ANDERSON COOPER, CNN ANCHOR: Well, we`ve been watching this situation, obviously, and covering it now for several hours. What we are hearing, the latest we`re hearing from our Miguel Marquez is that authorities believe the suspect believed to be Christopher Dorner, but again, not independently confirmed, did not leave that cabin once the fire broke out. So that the suspect, whoever it was, and again, believed to be Christopher Dorner, is still in that cabin.

There is now a report from the L.A. Times that a single gunshot was heard from inside that cabin as authorities began to move in. Again, that we haven`t been able to independently confirm, but the headline at this hour seems to be that whoever that suspect was, they did not leave that cabin once the fire broke out, and it`s very unlikely any suspect was able to survive that fire that we`ve seen, Nancy.

GRACE: Well, Anderson, apparently this is just the end, we hope the end, to a long string of violent behavior by none other than a former LAPD. All of this is some crazy effort -- I know you`ve read this zany manifesto -- to clear his name.
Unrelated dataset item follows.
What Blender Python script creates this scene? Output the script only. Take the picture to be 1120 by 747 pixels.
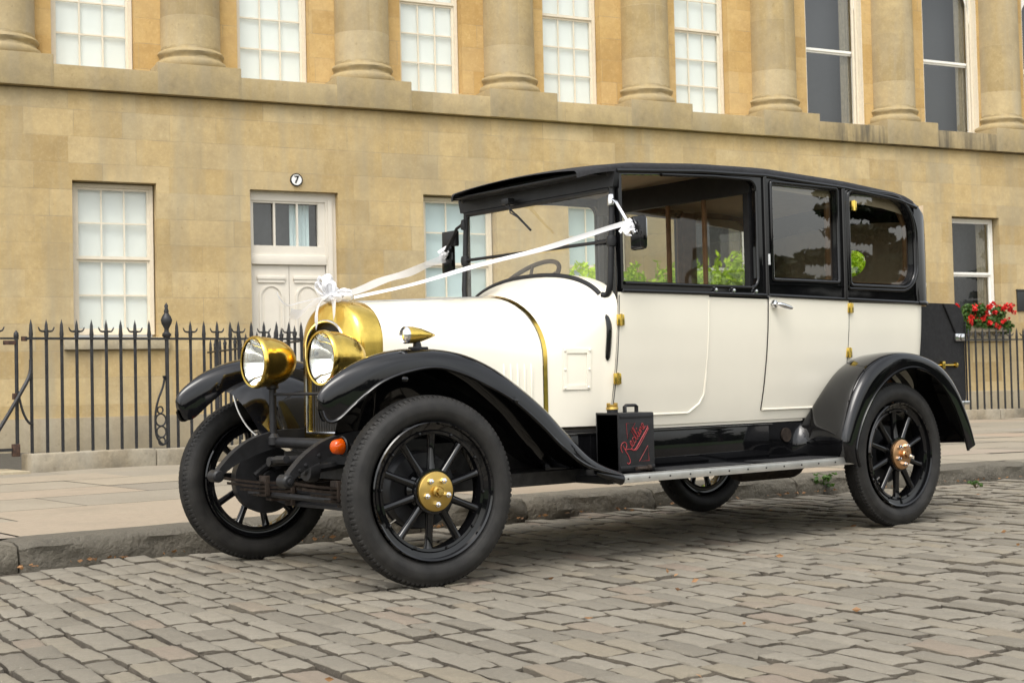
import bpy, bmesh, math, random
import numpy as np
from mathutils import Vector, Matrix
from math import pi, sin, cos, radians, sqrt

random.seed(7); rng = np.random.default_rng(7)
for o in list(bpy.data.objects): bpy.data.objects.remove(o)
SC = bpy.context.scene
COL = SC.collection

# ------------------------------------------------------------------ camera
CAM = Vector((-3.6327, -5.0975, 0.8696))
yaw, pitch, roll = radians(51.0526), radians(1.7556), radians(-1.3016)
fw = Vector((cos(yaw)*cos(pitch), sin(yaw)*cos(pitch), sin(pitch)))
rt0 = Vector((sin(yaw), -cos(yaw), 0)); up0 = rt0.cross(fw)
rt = cos(roll)*rt0 + sin(roll)*up0; up = -sin(roll)*rt0 + cos(roll)*up0
cd = bpy.data.cameras.new('camera'); cam = bpy.data.objects.new('camera', cd); COL.objects.link(cam)
cam.matrix_world = Matrix(((rt.x, up.x, -fw.x, CAM.x), (rt.y, up.y, -fw.y, CAM.y), (rt.z, up.z, -fw.z, CAM.z), (0, 0, 0, 1)))
cd.sensor_width = 36; cd.lens = 50.01; cd.clip_start = 0.05; cd.clip_end = 2000
cd.dof.use_dof = True; cd.dof.focus_distance = 7.0; cd.dof.aperture_fstop = 9.0
SC.camera = cam

# ------------------------------------------------------------------ light
SUN_EL, SUN_AZ = radians(58), radians(215)      # direction towards the sun, azimuth measured from +X
W = bpy.data.worlds.new('World'); SC.world = W; W.use_nodes = True
nt = W.node_tree; bgn = nt.nodes['Background']
sky = nt.nodes.new('ShaderNodeTexSky'); sky.sky_type = 'NISHITA'; sky.sun_disc = False
sky.sun_elevation = SUN_EL; sky.sun_rotation = pi/2 - SUN_AZ
sky.air_density = 1.6; sky.dust_density = 4.0; sky.ozone_density = 1.0
hsv = nt.nodes.new('ShaderNodeHueSaturation'); hsv.inputs['Saturation'].default_value = 0.22
hsv.inputs['Value'].default_value = 1.0
# soft broken cloud cover
tc = nt.nodes.new('ShaderNodeTexCoord'); cn = nt.nodes.new('ShaderNodeTexNoise'); cn.inputs['Scale'].default_value = 2.2; cn.inputs['Detail'].default_value = 6
cr = nt.nodes.new('ShaderNodeMapRange'); cr.inputs['From Min'].default_value = .3; cr.inputs['From Max'].default_value = .7
cr.inputs['To Min'].default_value = 1.35; cr.inputs['To Max'].default_value = 2.3
mulc = nt.nodes.new('ShaderNodeVectorMath'); mulc.operation = 'SCALE'
nt.links.new(tc.outputs['Generated'], cn.inputs['Vector']); nt.links.new(cn.outputs['Fac'], cr.inputs['Value'])
nt.links.new(sky.outputs[0], hsv.inputs['Color']); nt.links.new(hsv.outputs[0], mulc.inputs[0]); nt.links.new(cr.outputs[0], mulc.inputs['Scale'])
nt.links.new(mulc.outputs[0], bgn.inputs['Color'])
bgn.inputs['Strength'].default_value = 0.15
sd = bpy.data.lights.new('sun', 'SUN'); sd.energy = 0.8; sd.angle = radians(28); sd.color = (1.0, .94, .84)
so = bpy.data.objects.new('sun', sd); COL.objects.link(so)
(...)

COOPER: Yes. I mean, he`s a suspect at this point, but suspected in the shootings now and the deaths of four people. One sheriff`s deputy from San Bernardino County, who was just killed today in a shootout as he was shot from the suspect inside this cabin, a Riverside County police officer, as well as two civilians, one the daughter of an LAPD police officer who Christopher Dorner blamed as part of this sort of conspiracy that got him kicked off the police force. So it`s obviously -- you know, this is obviously a very confused mind that made a lot of allegations. But police say they`re going to continue to investigate allegations against the LAPD.